İçişleri Bakanı Süleyman Soylu da “Polisimize karşı girişilen davranışın bedeli ağır olacaktır” dedi.

İki gün sonrasına ise HDP’ye yönelik provakatif saldırılar düzenlenmeye devam edildi. İstanbul Kadıköy’deki eylem deneniyle  Saliha Aydeniz’i sözde protesto etmek için  bir araya gelen grup, yürüyüş yaparak HDP Genel Merkezi önüne siyah çelenk bırakmak istedi.

 

Anında özsavunma!

Aydeniz’in polise indirdiği yumruk sonrası başlayan linç furyası, bildik faşist, ırkçı ve kadın düşmanı tutumun açık göstergesiydi. Devletin Kürt düşmanlığının daima Kürt kadın düşmanlığı yanı hep işlenegelmiştir. Diğer taraftan egemenler ekonomik kriz başta olmak üzere derinleşen krizlerine karşı da her türlü muhalefete saldırmakta ve bu sıkışma halinden kurtulmak için “dışarda” işgal saldırısı, içerde Kürt halkı ve HDP başta olmak üzere kadınlara, LGBTİ+lara saldırmaktadır.

Bu atmosferde seçim hazırlığı yapan siyasi iktidar bloğu, toplumu şovenizm üzerinden germek istemektedir.

Devletin tüm kurum ve temsilcileri ile Saliha Aydeniz’in yumruğu üzerinden yapmak istedikleri bellidir. Muhalefete gelince söz konusu devlet, beka, polis, bayrak gibi faşizan konular olunca veya Kürt halkına dönük saldırılar, işgal veya HDP’ye dair gözaltı ve tutuklama saldırıları olunca durduğu yer, renk tonu farklı olsa da siyasi iktidarın durduğu yerle daima aynıdır.

Örneğin, yasaklanan hemen her eylemde şiddetin türlüsüne maruz kalan kadınlar, LGBTİ+lar, bedenine ve cinsiyetine yönelik polisin her türlü saldırısına karşı kendini savunmak ve saldırılara karşı anında özsavunma yapmak durumda kalmaktadır. Aydeniz’in yumruğu bir biçimi ile bir özsavunmadır.

 

Bu öfke haklıdır!

Saliha Aydeniz’in yumruğu erkek egemen devletin kadınlara karşı saldırılarına dönük öfkenin somut ifadesidir. Hemen her eylemde kadınlara dönük şiddetin türlüsüne karşı gelişen savunmadır. Bu yumruk aynı zamanda polis ve yargı eliyle kadınlara dönük şiddeti besleyen sisteme karşı bir duruşu ifade etmektedir. Erkek adalete karşı öfkenin dışa vurumudur.

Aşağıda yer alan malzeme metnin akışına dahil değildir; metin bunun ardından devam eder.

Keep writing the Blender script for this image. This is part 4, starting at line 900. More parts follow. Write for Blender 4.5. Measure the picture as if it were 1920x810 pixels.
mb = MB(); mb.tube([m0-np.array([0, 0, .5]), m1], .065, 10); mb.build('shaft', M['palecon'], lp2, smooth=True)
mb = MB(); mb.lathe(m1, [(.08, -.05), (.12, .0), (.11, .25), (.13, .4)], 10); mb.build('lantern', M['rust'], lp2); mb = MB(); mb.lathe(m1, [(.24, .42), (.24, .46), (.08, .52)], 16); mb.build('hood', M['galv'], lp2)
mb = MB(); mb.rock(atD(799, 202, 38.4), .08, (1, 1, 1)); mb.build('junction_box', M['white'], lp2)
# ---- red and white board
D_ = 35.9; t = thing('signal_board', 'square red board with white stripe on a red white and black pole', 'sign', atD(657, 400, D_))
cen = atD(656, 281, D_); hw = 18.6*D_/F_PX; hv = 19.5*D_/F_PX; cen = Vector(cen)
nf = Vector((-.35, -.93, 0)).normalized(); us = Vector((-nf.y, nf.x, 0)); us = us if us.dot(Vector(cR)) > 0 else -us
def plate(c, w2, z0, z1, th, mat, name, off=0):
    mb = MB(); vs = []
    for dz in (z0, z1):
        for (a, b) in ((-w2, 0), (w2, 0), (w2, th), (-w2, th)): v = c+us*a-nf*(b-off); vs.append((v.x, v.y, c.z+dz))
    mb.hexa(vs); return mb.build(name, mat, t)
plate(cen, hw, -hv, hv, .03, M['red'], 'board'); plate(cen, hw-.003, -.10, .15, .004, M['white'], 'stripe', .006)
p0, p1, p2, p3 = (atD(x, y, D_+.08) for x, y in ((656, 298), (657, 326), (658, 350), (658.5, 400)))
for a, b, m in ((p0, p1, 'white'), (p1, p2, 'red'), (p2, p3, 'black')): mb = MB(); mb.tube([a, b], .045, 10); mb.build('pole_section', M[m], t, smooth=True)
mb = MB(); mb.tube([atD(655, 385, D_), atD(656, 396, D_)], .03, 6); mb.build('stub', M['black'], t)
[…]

Ama en çok da devletin Kürt halkına, Kürt kadınlarına yönelik intikamcı politikasına direnen Kürt bir kadının isyanıdır. Aydeniz’in yumruğu şahsı üzerinden kendisine oy vermiş milyonlarca Kürt kadınına yönelik saldırıya karşı bir savunmadır.

Bu savunma, devletin Aysel Tuğluk’u hapiste tutarak “rehine politikası” ile Kürt halkından intikam almaya çalışmasına karşı alınmış bir tutumdur. Siyaset yaptıkları için uzun zamandır tutsak edilen Sebahat Tuncel, Gülten Kışanak, Çağlar Demirel, Edibe Şahin, Nurhayat Altun, Gülser Yıldırım gibi onlarca Kürt kadın siyasetçinin tutsaklığının devam ettirilmesine karşı duyulan öfkenin dışa vurumudur.

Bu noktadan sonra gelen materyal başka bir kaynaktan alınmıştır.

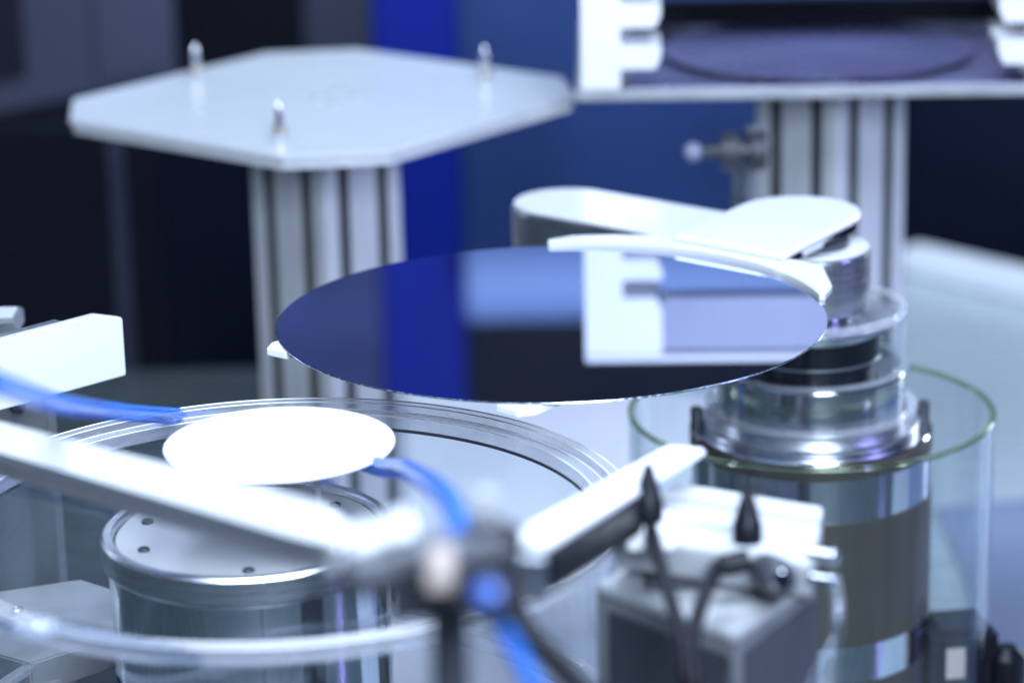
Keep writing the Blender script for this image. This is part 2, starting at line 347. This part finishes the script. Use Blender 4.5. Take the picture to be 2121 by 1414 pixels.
# hand
pc = (0.1760 - AX, 1.6830 - AY); rh = 0.0385; dirs = R(55)
h1 = (0.0968 - AX, 1.6345 - AY); h2 = (0.1580 - AX, 1.5822 - AY)
hand_poly = [h1, h2] + [(pc[0] + rh * math.cos(a), pc[1] + rh * math.sin(a)) for a in [dirs - math.pi / 2 + math.pi * k / 40 for k in range(41)]]
hand_low = [(0.1090 - AX, 1.6530 - AY), (0.1660 - AX, 1.6035 - AY)] + [(pc[0] + 0.036 * math.cos(a), pc[1] + 0.036 * math.sin(a)) for a in [dirs - math.pi / 2 + math.pi * k / 40 for k in range(41)]]
def scale_poly(poly, s):
    cx = sum(p[0] for p in poly) / len(poly); cy_ = sum(p[1] for p in poly) / len(poly)
    return [(cx + (x - cx) * s, cy_ + (y - cy_) * s) for x, y in poly]
hd = rpart('hand', prism(hand_poly, rz_(0.0033), rz_(0.0078), 0.0018, 1), M_ARMWHITE)
link('hand_body', prism(hand_low, rz_(-0.0024), rz_(0.0030), 0.0004, 1), M_POLISH, hd)
# end effector: crescent rest + two tines
ux, uy = math.cos(R(49)), math.sin(R(49)); vx, vy = -uy, ux
def W2(u, v): return (WX - AX + u * ux + v * vx, WY - AY + u * uy + v * vy)      # blade axes: u to the hand, v to the left
cres = []
ri = rw + 0.0006
for k in range(49):
    a = R(-40.5 + 81 * k / 48); cres.append(W2(ri * math.cos(a), ri * math.sin(a)))
cres += [W2(0.1165, 0.1000), W2(0.1330, 0.0940), W2(0.1480, 0.0760), W2(0.164, 0.0520), W2(0.1655, 0.030), W2(0.1655, -0.030), W2(0.166, -0.0450), W2(0.1660, -0.0640), W2(0.1330, -0.0935), W2(0.1165, -0.1000)]
ee = rpart('end_effector', prism(cres, rz_(-0.0010), rz_(0.0032), 0.0006, 2), M_ARMWHITE)
lip = []
for k in range(49):
    a = R(-40 + 80 * k / 48); lip.append(W2((ri - 0.006) * math.cos(a), (ri - 0.006) * math.sin(a)))
for k in range(49):
    a = R(40 - 80 * k / 48); lip.append(W2((ri + 0.0035) * math.cos(a), (ri + 0.0035) * math.sin(a)))
link('ledge', prism(lip, rz_(-0.0036), rz_(-0.0011), 0.0003, 1), M_WHITE, ee)
for s in (1, -1):
    tn = [W2(0.128, s * 0.060), W2(0.128, s * 0.092), W2(-0.1230, s * 0.0925), W2(-0.1315, s * 0.0875), W2(-0.1310, s * 0.074), W2(-0.118, s * 0.0665)]
    link('tine', prism(tn, rz_(-0.0052), rz_(-0.00115), 0.0004, 2), M_WHITEPAINT, ee)

# glass guard cylinder round the motor
g = thing('glass_guard', 'wide clear glass cylinder with a green edge round the motor column', 'glass cylinder', (AX, AY, -0.42))
link('wall', lathe([(0.1085, 0.0), (0.1117, 0.0), (0.1117, rz_(-0.1125)), (0.1085, rz_(-0.1125))], 192, True), M_CLEARG, g)
link('rim', ring(0.1083, 0.1119, rz_(-0.1124), rz_(-0.1098), 0.0006, 192), M_RIMG, g)
# clamp foot inside the guard
t = thing('base_clamp', 'black clamp block with a white tag beside the motor, inside the glass guard', 'clamp', (0.272, 1.640, -0.42), rz=R(8))
b = link('body', box(-0.020, 0.022, -0.022, 0.020, 0, 0.176, 0.006), M_BLACK, t)
link('tag', box(-0.013, -0.001, -0.0232, -0.0222, 0.146, 0.166, 0.0002), M_PEACH, t)
link('foot', cyl(0.012, 0, 0.160, 0.006, 48), M_BLACK, t).location = (0.0290, -0.012, 0)

# ================================================================== PIN PLATFORM
PX, PY, PT = -0.1371, 2.0837, R(38.75)
PT = 0.67634
pl = thing('pin_platform', 'white octagonal plate with three pins on a slotted aluminium column', 'platform', (PX, PY, -0.42))
a_, c_ = 0.3146 / 2, 0.0523; b_ = a_ - c_
base = [(-a_, -b_), (-a_, b_), (-b_, a_), (b_, a_), (a_, b_), (a_, -b_), (b_, -a_), (-b_, -a_)]
ct, st = math.cos(-PT), math.sin(-PT)
octa = [(x * ct - y * st, x * st + y * ct) for x, y in base][::-1]
pt_ = link('top_plate', prism(octa, rz_(-0.0042), rz_(0.0), 0.0009, 2), M_WHITE, pl)
link('under_plate', prism(scale_poly(octa, 0.985), rz_(-0.0105), rz_(-0.0043), 0.0005, 1), M_ALUMATTE, pl)
sec = profile_section()
rot = lambda P, a: [(x * math.cos(a) - y * math.sin(a), x * math.sin(a) + y * math.cos(a)) for x, y in P]
link('column', prism(rot(sec, R(45 + 2)), 0.012, rz_(-0.0106), 0, 1), M_ALUMATTE, pl, smooth=False)
slot_shades(pl, R(47), 0.0125, rz_(-0.0110), (0, 0))
link('foot_plate', box(-0.07, 0.07, -0.07, 0.07, 0.0005, 0.0119, 0.001), M_GREY, pl)
for x, y in ((-0.2387, 2.162), (-0.0159, 2.1318), (-0.1587, 1.9448)):
    p = link('pin', lathe([(0, 0.0), (0.0052, 0.0), (0.0052, 0.004), (0.0036, 0.0046), (0.0036, 0.013), (0.0028, 0.014), (0.0028, 0.021), (0.0012, 0.0265), (0, 0.027)], 24), M_POLISH, pl)
    p.location = (x - PX, y - PY, rz_(0.0001))
    k = link('pin_collar', ring(0.0036, 0.0050, 0.0055, 0.0095, 0.0004, 24), M_BRASS, p)
for x, y in ((-0.1397, 2.080), (-0.1266, 2.1047), (-0.112, 2.085), (-0.128, 2.062)):
    screw('counterbore_screw', 0.0055, 0.0012, pl, (x - PX, y - PY, rz_(0.0001)), M_GREY)

# ================================================================== CASSETTE STATION
CR = R(-2.4)
st_ = thing('cassette_station', 'white plate on a slotted aluminium column, carrying the wafer rack', 'stand', (0.232, 2.10, -0.42), rz=CR)
link('shelf_plate', box(-0.178, 0.22, -0.140, 0.14, rz_(0.0175), rz_(0.0250), 0.0012), M_GREY, st_)
link('column', prism(rot(sec, R(45)), 0.012, rz_(0.0174), 0, 1), M_ALUMATTE, st_, smooth=False).location = (0.012, 0.0, 0)
slot_shades(st_, R(45), 0.0125, rz_(0.0170), (0.012, 0))
link('foot_plate', box(-0.07, 0.07, -0.07, 0.07, 0.0005, 0.0119, 0.001), M_GREY, st_).location = (0.012, 0, 0)
link('sheen_sheet', box(-0.140, 0.140, -0.134, 0.118, rz_(0.02505), rz_(0.0255), 0.0), M_SHEEN, st_)  # metal sheet added for the violet sheen around the racked wafer
ca = thing('wafer_rack', 'white wafer rack with square comb teeth standing on the rear plate', 'rack', (0.232, 2.10, 0.0253), rz=CR)
H = 0.1440
def comb(s):
    x_out, x_in, x_tip = 0.1735 * s, 0.1460 * s, 0.1175 * s
    pts = [(x_out, 0), (x_in, 0.0)]
    for i in range(4):
        zb = 0.0015 + 0.0292 * i + (0.0 if i else 0.0)
        z1 = zb + 0.0125
        zn = (0.0015 + 0.0292 * (i + 1)) if i < 3 else H
        pts += [(x_in, z1), (x_tip + 0.004 * s, z1), (x_tip, z1 + 0.009), (x_tip, zn)] + ([(x_in, zn)] if i < 3 else [])
    pts += [(x_out, H)]
    bm = bmesh.new()
    f = bm.faces.new([bm.verts.new((x, -0.138, z)) for x, z in pts])
    r = bmesh.ops.extrude_face_region(bm, geom=[f])
    for v in r['geom']:
        if isinstance(v, bmesh.types.BMVert): v.co.y = -0.090
    bmesh.ops.recalc_face_normals(bm, faces=bm.faces)
    bmesh.ops.bevel(bm, geom=list(bm.edges), offset=0.0007, segments=2, affect='EDGES', clamp_overlap=True)
    return frombm(bm)
for s in (-1, 1):
    link('comb_plate', comb(s), M_WHITEPAINT, ca)
    link('side_wall', box(min(0.1735 * s, 0.1560 * s), max(0.1735 * s, 0.1560 * s), -0.0895, 0.12, 0.0005, H, 0.001), M_NAVY, ca)
link('header', box(-0.1170, 0.1170, -0.134, -0.118, 0.1020, H - 0.0005, 0.001), M_LAVENDER, ca)
link('lid', box(-0.1735, 0.1735, -0.138, -0.10, H + 0.0005, H + 0.006, 0.001), M_WHITEPAINT, ca)
link('rear_sill', box(-0.1555, 0.1555, 0.103, 0.118, 0.0005, 0.0180, 0.0005), M_BLACKPANEL, ca)
for i, zz in enumerate((0.0022, 0.0604)):
    lb = ('purple mirror wafer in the lowest slot of the white rack', 'wafer high in the white rack, seen mirrored in the large wafer')[i]
    o = link('racked_wafer', cyl(0.1150 if i == 0 else 0.1185, 0, 0.0008, 0.0002, 160), M_PURPLE, None)
    q = Matrix.Rotation(CR, 3, 'Z') @ Vector((0, -0.012, 0))
    if i:
        q = Matrix.Rotation(CR, 3, 'Z') @ Vector((0, 0.002 if i == 1 else -0.01, 0))
    o.location = (0.232 + q.x, 2.10 + q.y, Z0 + 0.0253 + zz + (0.0 if i == 0 else 0.0))
    tag(o, lb, 'wafer', 'wafers in the white rack')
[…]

Aydeniz’in yumruğu İzmir’in orta yerinde güpegündüz Deniz Poyraz’ın katledilmesine duyulan öfkedir.

Kabul edelim ki bu öfke haklıdır, meşrudur, sahiplenilmesi gereken bir öfkedir. Ve elbet bir gün o haklı ve meşru yumruk patriarkal düzenin, erkek egemen devletin tepesine inecektir. Bundan kuşku yoktur.